En 1572, ordenó la persecución y el severo castigo del último pretendiente del trono inca, Túpac Amaru. Como los alzamientos indígenas no habían cesado debido al escandaloso asesinato de Atahualpa por Pizarro, hizo decapitar al representante de la dinastía ancestral en la plaza mayor de Cuzco ante una inmensa y conmovida multitud que pedía por su vida. No solo muchos representantes de las comunidades autóctonas, sino también voceros de las órdenes religiosas y del clero secular, pidieron que lo librara de la pena capital, pero el virrey convocó con pregoneros la ejecución que ordenó para escarmiento general de los levantiscos. Como sabía que los señores indios de las mesetas, llamados kurakas, pretendían la restauración del imperio de los incas, no solo llevó a cabo una ceremonia que no podía pasar inadvertida, sino que también ordenó el encierro perpetuo y el tormento de otros probables pretendientes al trono de los antepasados. Pero, a la vez, promovió investigaciones y cátedras sobre la lengua y la cultura de la antigüedad peruana, para ver cómo lograba que las levantiscas comunidades se adaptaran paulatinamente a la real autoridad. Después de una exhibición como la que hizo cuando ordenó la decapitación de Túpac Amaru, y ya con mayor conocimiento sobre los hábitos prehispánicos, entendió que solo se podía gobernar con el apoyo de las autoridades del pasado que se convertirían en soportes de la Corona, debidamente instruidos y fiscalizados. Así lo comunicó a Felipe II, en memorial que los consejeros de Indias consideraron como un tesoro de enseñanzas de buen gobierno.

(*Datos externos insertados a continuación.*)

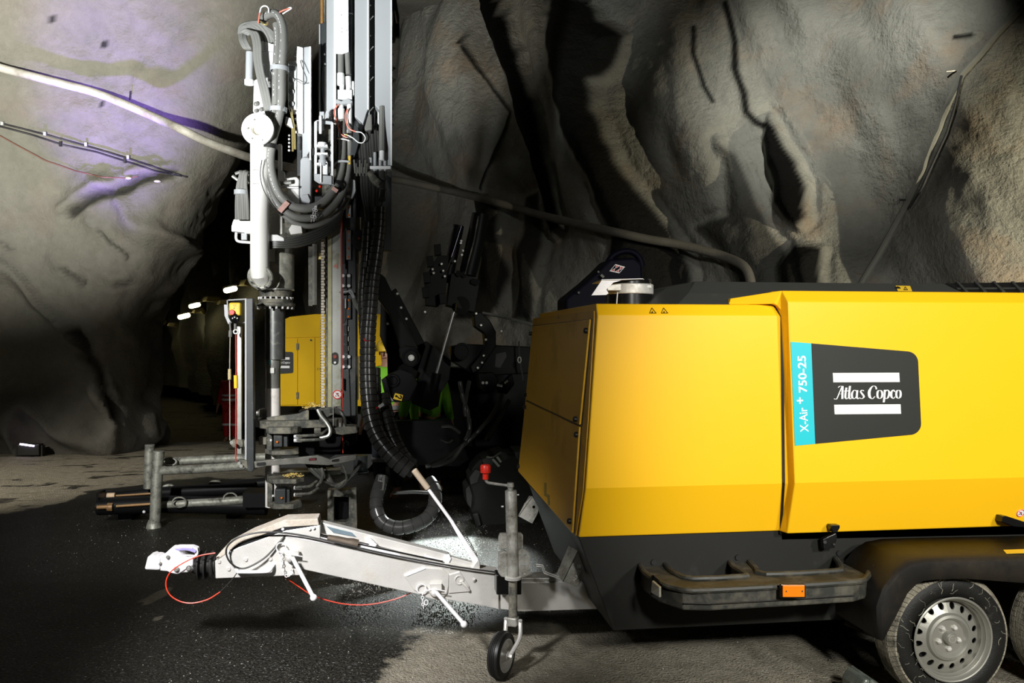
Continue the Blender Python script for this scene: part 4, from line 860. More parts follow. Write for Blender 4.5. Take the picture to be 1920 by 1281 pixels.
# left guard with the copper-coloured chain above it
lg = rp('mast_guard', MASTD, [(598, 46), (611, 40), (613, 210), (609, 232), (598, 232), (597, 170)], Y0 + .05, .06)
B().tube([at(599.5, 46, Y0 + .045), at(599.5, 228, Y0 + .045)], .006, 8).obj('guard_edge', MASTL, lg)
for x, y in ((608, 102), (609, 120)): B().ball(at(x, y, Y0 + .04), .010, 8).obj('guard_bolt', MASTL, lg)
rr('feed_chain_upper', M('copper_chain', (.42, .20, .05), .45, .3, var=.5, vs=40), 601, TOP, 605, 44, Y0 + .08, .02, bev=0)
rr('chain_rail', STEELD, 607, TOP, 609, 44, Y0 + .09, .02, bev=0)
for k_ in range(3): hz('thin_guard_hose', HOSEB, [(606 + k_ * 2, 125, Y0 + .04), (604 + k_ * 3, 160, Y0 + .04), (608 + k_ * 1.5, 205, Y0 + .04), (605 + k_, 235, Y0 + .05)], .005, par=lg)
# --- fittings under the white plate
fh = []
for x0, x1, dy in ((639, 641, 0), (651, 656, 6)):
    h_ = hz('feed_hose', HOSE, [(x0, 98, Y0 - .0), (x0 + (2 if dy else 0), 140, Y0 - .0)], .027 if not dy else .022, sub=1, n=14)
    B().cyl(at(x0 + (2 if dy else 0), 138 + dy, Y0), at(x0 + (3 if dy else 0), 160 + dy, Y0), .030 if not dy else .024, 16).cyl(at(x0 + 2, 160 + dy, Y0), at(x0 + 2, 188, Y0), .02, 12).obj('hose_ferrule', MASTW, h_, smooth=True)
fk = rr('hose_union_block', MASTW, 633, 168, 660, 186, Y0 - .03, .09); rp('union_flange', MASTL, [(631, 186), (640, 190), (652, 184), (661, 190), (659, 194), (640, 195), (630, 193)], Y0 - .04, .1, fk, .002)
for x0, y1 in ((639.5, 228), (655, 232)):
    B().cyl(at(x0, 192, Y0), at(x0, 208, Y0), .020, 14).cyl(at(x0, 204, Y0), at(x0, y1, Y0), .028 if x0 < 650 else .022, 16).obj('hose_ferrule', MASTW, fk, smooth=True)
rr('manifold_side', MASTW, 660, 152, 664, 178, Y0 - .01, .05)
# red whip-check cables
B().tube([at(*p, Y0 - .05) for p in ((634, 196), (628, 205), (627, 214), (632, 230), (636, 244), (640, 252), (650, 258))], .006, 8, 6).obj('whip_check_cable', M('salmon_cable', (.85, .22, .15), .4), rig, smooth=True)
B().tube([at(*p, Y0 - .05) for p in ((652, 204), (648, 216), (650, 232), (656, 242), (667, 247))], .006, 8, 6).obj('whip_check_cable', MATS['salmon_cable'], rig, smooth=True)
B().tube([at(*p, Y0 - .055) for p in ((667, 247), (678, 249), (685, 258), (681, 267), (672, 267), (662, 259), (650, 253), (645, 252))], .005, 8, 6).tube([at(633, 260, Y0 - .05), at(645, 261, Y0 - .06), at(655, 264, Y0 - .05)], .006, 8, 3).obj('whip_check_end', MASTW, rig, smooth=True)
B().cyl(at(646, 252, Y0 - .055), at(651, 253, Y0 - .055), .008, 8).cyl(at(632, 260, Y0 - .055), at(635, 260, Y0 - .055), .007, 8).obj('brass_end', BRASS, rig)
# --- thick hoses hanging in the big loop
HL = [
 ('loop_hose', .0335, [(641, 225, 7.30), (642, 290, 7.28), (637, 330, 7.22), (622, 362, 7.14), (600, 383, 7.08), (575, 391, 7.04), (548, 386, 7.02), (525, 366, 7.0), (512, 335, 7.0), (507, 300, 7.0), (512, 262, 7.0), (522, 225, 7.0), (527, 190, 7.0), (528, 130, 7.0), (531, 80, 7.0), (530, 50, 7.02), (522, 30, 7.05), (511, 25, 7.1), (499, 30, 7.15), (490, 39, 7.22)]),
 ('loop_hose', .030, [(654, 230, 7.32), (654, 290, 7.32), (650, 335, 7.26), (636, 372, 7.18), (612, 398, 7.1), (580, 409, 7.06), (548, 404, 7.03), (520, 382, 7.02), (503, 350, 7.02), (496, 315, 7.02), (498, 285, 7.03), (510, 240, 7.06), (516, 200, 7.06), (517, 150, 7.06), (519, 105, 7.06), (521, 70, 7.08), (518, 45, 7.1)]),
 ('loop_hose', .022, [(664, 240, 7.38), (664, 300, 7.38), (660, 345, 7.34), (646, 385, 7.28), (618, 412, 7.2), (584, 424, 7.14), (552, 418, 7.12), (526, 398, 7.10)]),
]
lh = [hz(nm, HOSE, P, r, n=14) for nm, r, P in HL]
for h_, (nm, r, P) in list(zip(lh, HL))[:2]:
    C = catmull([at(*q) for q in P], 24); b = B(); rd = random.Random(4); i = 6
    while i < len(C) - 8:
        L_ = rd.choice((1, 2, 2, 4)); b.tube([c + Vector((-r * .45, -r * .90, 0)) for c in C[i:i + L_ + 1]], .0028, 5); i += L_ + rd.choice((1, 2, 3, 9))
    b.obj('hose_print', MASTW, h_, kind='stuff')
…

Así como se empeñó en el fortalecimiento de una nobleza autóctona que fuese soporte de la monarquía, entendió que los encomenderos podían cumplir igual papel si imitaban el rol de los señoríos españoles en su compañía de la política regia. Pero reglamentó las encomiendas para que solo unas pocas fueran a perpetuidad, o para liquidarlas cuando sus titulares exageraban en la explotación de las indiadas o en la exhibición de su riqueza. Llegó a confiscar propiedades de los encomenderos, a meterlos en jaulas frente al público o a pecharlos con multas que solo condonó cuando las Reales Audiencias lo ordenaron. En Orbe indiano, libro fundamental sobre la monarquía católica en América (México, FCE, 1991), David Brading escribe un capítulo titulado “El procónsul” para explicar el rol del virrey Francisco de Toledo. Un procónsul distinguido por la puntillosa lealtad a su rey, agregamos ahora, pero también a las ideas que se tenían entonces en Europa sobre el control de las sociedades.

Para una mejor comprensión del personaje conviene saber que era primo lejano del duque de Alba, célebre dominador de los Países Bajos. Pudo atesorar algunas de sus conductas. Por si fuera poco, como hijo del poderoso conde de Oropesa fue oficial del emperador Carlos V en las campañas de Túnez, Alemania e Italia. Trató en privado a Felipe II con asiduidad, llegó a ser mayordomo del rey y caballero de la Orden de Alcántara en la cual profesó votos de obediencia y castidad. ¿Cómo podía actuar en el Perú, conminado por un currículo de esa magnitud? Cumplió a cabalidad el cometido impuesto por su nacimiento y por su entendimiento del mundo, sin pensar ni por un segundo en las opiniones de la posteridad.